Images

Articles

Hare Law Cairn

NT00644990
And only 200 metres from Wester Yardhouses cairn on a small hillock rising from the moor is this denuded cairn. A modern cairn has been built on top of the remains of the original cairn. Although this hillock is only 295 m high it still commands a great 360 degrees view from Tinto, Lanarkshire and the Pentlands. The cairn itself is about 20 m in diameter by around 1 m high (the modern cairn rises from this to a height of 1.2 m). On the S and E edge there are still some kerb stones in place- up to 75 cm to 1 m long by around 40 cm wide.

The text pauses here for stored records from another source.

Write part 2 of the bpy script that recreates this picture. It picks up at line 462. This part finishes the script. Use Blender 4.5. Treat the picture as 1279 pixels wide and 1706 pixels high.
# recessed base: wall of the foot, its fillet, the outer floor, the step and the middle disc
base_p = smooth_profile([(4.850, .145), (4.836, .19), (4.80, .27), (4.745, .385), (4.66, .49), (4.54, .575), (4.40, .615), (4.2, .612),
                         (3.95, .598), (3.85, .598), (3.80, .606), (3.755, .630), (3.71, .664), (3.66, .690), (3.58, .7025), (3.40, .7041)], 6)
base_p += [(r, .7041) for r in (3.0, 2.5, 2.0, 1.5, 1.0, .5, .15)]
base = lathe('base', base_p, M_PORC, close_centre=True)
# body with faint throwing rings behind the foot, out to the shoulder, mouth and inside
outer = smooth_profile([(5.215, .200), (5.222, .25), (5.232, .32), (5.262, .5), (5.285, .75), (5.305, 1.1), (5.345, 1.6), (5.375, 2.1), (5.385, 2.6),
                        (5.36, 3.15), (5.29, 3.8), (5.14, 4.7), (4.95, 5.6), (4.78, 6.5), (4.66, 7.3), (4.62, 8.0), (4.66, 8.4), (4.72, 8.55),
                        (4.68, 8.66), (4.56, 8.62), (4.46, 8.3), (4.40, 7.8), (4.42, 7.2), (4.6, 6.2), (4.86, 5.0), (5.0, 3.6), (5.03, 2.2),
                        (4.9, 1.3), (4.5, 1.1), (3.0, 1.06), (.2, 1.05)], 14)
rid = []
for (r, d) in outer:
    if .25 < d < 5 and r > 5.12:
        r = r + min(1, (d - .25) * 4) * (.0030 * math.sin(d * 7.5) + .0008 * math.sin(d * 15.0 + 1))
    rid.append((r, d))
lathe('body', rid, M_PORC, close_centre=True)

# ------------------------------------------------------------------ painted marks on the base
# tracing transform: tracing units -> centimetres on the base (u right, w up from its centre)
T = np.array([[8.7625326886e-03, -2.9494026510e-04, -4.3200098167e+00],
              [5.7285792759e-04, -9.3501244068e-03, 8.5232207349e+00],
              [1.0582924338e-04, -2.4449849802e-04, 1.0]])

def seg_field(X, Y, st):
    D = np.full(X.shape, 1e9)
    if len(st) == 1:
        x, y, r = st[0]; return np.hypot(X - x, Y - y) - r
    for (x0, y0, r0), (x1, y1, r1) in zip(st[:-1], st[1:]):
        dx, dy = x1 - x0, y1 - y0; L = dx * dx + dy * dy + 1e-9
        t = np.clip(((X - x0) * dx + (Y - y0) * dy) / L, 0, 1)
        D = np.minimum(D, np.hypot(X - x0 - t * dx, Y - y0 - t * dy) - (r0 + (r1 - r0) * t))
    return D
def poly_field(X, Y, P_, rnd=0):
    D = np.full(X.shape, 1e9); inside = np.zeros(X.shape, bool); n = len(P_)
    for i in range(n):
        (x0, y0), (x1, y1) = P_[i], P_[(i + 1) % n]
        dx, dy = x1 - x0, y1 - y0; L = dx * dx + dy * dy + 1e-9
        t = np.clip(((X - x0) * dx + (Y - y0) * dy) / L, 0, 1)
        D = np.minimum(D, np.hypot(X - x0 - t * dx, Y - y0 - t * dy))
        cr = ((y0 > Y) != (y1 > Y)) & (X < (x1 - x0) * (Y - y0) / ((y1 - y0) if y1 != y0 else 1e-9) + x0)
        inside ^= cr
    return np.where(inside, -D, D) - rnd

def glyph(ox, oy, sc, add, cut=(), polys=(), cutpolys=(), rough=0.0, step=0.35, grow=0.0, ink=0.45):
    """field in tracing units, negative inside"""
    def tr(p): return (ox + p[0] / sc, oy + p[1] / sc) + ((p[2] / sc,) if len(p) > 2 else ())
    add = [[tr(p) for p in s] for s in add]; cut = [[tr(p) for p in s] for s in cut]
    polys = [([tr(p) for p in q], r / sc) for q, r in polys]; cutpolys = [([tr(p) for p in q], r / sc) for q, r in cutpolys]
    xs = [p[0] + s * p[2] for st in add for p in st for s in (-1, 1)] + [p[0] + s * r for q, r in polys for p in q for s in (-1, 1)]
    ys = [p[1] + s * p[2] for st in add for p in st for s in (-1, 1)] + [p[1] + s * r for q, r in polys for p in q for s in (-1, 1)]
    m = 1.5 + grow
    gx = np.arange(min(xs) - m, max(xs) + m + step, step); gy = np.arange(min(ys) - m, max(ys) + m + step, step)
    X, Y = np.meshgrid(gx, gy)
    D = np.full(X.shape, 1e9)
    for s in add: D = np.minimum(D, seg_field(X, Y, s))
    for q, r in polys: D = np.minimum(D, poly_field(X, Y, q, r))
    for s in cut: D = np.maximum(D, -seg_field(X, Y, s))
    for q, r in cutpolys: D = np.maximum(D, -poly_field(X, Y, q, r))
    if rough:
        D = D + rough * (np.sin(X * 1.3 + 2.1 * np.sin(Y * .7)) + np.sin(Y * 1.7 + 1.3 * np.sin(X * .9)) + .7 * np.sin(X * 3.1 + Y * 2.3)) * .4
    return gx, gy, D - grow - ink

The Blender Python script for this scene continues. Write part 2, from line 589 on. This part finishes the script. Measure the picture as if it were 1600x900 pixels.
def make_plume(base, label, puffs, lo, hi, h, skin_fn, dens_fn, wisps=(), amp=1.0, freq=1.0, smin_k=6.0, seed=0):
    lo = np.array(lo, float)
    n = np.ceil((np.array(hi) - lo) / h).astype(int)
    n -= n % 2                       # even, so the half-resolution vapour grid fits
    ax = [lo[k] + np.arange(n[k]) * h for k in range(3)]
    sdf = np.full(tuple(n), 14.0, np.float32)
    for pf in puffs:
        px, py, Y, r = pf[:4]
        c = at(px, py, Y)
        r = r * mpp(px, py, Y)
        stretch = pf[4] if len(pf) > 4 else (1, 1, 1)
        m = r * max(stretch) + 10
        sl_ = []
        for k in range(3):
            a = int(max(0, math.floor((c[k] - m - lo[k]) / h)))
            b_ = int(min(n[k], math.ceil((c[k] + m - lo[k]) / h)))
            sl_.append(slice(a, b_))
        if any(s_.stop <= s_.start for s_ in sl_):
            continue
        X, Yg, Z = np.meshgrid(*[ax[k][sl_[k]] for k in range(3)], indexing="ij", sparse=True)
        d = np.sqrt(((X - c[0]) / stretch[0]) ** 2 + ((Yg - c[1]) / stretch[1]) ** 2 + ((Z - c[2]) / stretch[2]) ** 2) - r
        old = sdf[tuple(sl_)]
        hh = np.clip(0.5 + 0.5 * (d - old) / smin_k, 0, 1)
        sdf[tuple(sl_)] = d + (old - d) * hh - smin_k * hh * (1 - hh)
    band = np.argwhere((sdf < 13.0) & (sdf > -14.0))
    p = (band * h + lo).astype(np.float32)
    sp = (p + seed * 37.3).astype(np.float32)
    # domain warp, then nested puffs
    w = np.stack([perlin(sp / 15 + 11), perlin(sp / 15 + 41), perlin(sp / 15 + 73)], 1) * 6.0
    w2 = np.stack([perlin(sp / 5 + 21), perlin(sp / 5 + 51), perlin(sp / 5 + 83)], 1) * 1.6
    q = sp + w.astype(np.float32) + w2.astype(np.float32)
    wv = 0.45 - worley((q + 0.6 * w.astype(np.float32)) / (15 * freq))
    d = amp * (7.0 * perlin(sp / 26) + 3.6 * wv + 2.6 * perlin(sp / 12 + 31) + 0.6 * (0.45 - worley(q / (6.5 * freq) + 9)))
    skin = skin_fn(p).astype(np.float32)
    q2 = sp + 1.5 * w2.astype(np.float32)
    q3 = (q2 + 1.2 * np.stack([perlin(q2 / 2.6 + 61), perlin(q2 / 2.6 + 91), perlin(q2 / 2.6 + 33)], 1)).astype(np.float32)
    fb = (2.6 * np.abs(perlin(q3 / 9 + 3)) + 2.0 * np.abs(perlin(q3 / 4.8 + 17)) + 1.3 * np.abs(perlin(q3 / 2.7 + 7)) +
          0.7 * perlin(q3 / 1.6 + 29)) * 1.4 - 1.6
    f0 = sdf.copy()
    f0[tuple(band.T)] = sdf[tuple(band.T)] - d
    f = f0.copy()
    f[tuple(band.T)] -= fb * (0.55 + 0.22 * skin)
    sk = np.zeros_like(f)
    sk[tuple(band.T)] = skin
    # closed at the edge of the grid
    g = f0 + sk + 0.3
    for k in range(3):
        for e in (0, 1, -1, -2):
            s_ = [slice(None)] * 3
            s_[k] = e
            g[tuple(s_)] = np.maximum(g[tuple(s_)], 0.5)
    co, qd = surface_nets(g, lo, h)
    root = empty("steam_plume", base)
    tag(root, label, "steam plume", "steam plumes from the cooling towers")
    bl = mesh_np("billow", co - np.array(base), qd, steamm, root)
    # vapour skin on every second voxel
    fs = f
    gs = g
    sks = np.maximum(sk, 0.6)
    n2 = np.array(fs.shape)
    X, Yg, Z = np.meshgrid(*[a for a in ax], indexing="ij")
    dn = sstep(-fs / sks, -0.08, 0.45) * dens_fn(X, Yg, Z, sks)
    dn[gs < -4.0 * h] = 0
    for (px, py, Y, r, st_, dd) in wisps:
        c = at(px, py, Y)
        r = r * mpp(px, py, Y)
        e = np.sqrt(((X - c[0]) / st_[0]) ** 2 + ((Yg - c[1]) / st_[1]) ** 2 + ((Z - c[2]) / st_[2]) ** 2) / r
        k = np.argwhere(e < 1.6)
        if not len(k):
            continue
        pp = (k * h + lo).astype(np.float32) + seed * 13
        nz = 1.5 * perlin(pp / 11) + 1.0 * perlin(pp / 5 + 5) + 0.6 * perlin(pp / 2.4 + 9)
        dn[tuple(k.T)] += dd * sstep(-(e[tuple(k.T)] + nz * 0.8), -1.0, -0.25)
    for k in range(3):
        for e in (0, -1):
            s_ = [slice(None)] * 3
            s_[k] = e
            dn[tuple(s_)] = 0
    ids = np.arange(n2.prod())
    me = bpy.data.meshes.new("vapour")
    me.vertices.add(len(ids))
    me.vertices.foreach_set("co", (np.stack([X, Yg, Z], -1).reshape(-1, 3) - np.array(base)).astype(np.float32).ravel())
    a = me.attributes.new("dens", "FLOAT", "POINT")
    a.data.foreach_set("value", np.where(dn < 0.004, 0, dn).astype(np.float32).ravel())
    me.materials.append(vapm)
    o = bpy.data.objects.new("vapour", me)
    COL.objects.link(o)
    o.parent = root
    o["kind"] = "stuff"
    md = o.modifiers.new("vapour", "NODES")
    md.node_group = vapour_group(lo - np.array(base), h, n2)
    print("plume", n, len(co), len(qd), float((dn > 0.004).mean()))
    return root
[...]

Just 1 m N of the modern cairn there are two pits and also around the N edge many small stones protrude through the grass.

Folklore

Hare Law Cairn
Cairn(s)

There are some districts where the number and size of the erratics have given rise to the wildest legends of warlocks and elfins. Such a locality occurs between Carnwath and the river Clyde. Here, before farming operations were carried to the extent to which they have now arrived, large boulders, now mostly removed, were scattered so abundantly over the mossy tract between the river and the Yelping Craig, about two miles to the east, that one place was known familiarly as “Hell-stanes Gate” [road], and another “Hell-stanes Loan.” The traditional story ran that the stones had been brought by supernatural agency from the Yelping Craigs. Michael Scott and the devil, it appears, had entered into a compact with a band of witches to dam the Clde. It was one of the conditions of the agreement that the name of the Supreme Being should never on any account be mentioned. All went well for a while, some of the stronger spirits having brought their burden of boulders to within a few yards from the river, when one of the younger members of the company, staggering under the weight of a huge block of greenstone, exclaimed, “O Lord, but I’m tired.” Instantly every boulder tumbled to the ground, nor could witch, warlock, or devil move a single stone one yard further. And there the blocks lay for many a long century, until the rapacious farmers quarried them away for dykes and road-metal.

(The crags at Hare Law are called ‘Yelping Craigs’ on the modern OS map).

From Transactions of the Geological Society of Glasgow, v 1 pt2 (1863).

Miscellaneous

Hare Law Cairn
Cairn(s)

The Ordnance Survey Name Book records that human bones “of unusual size” were found in it about 1830, but nothing more is known about this discovery.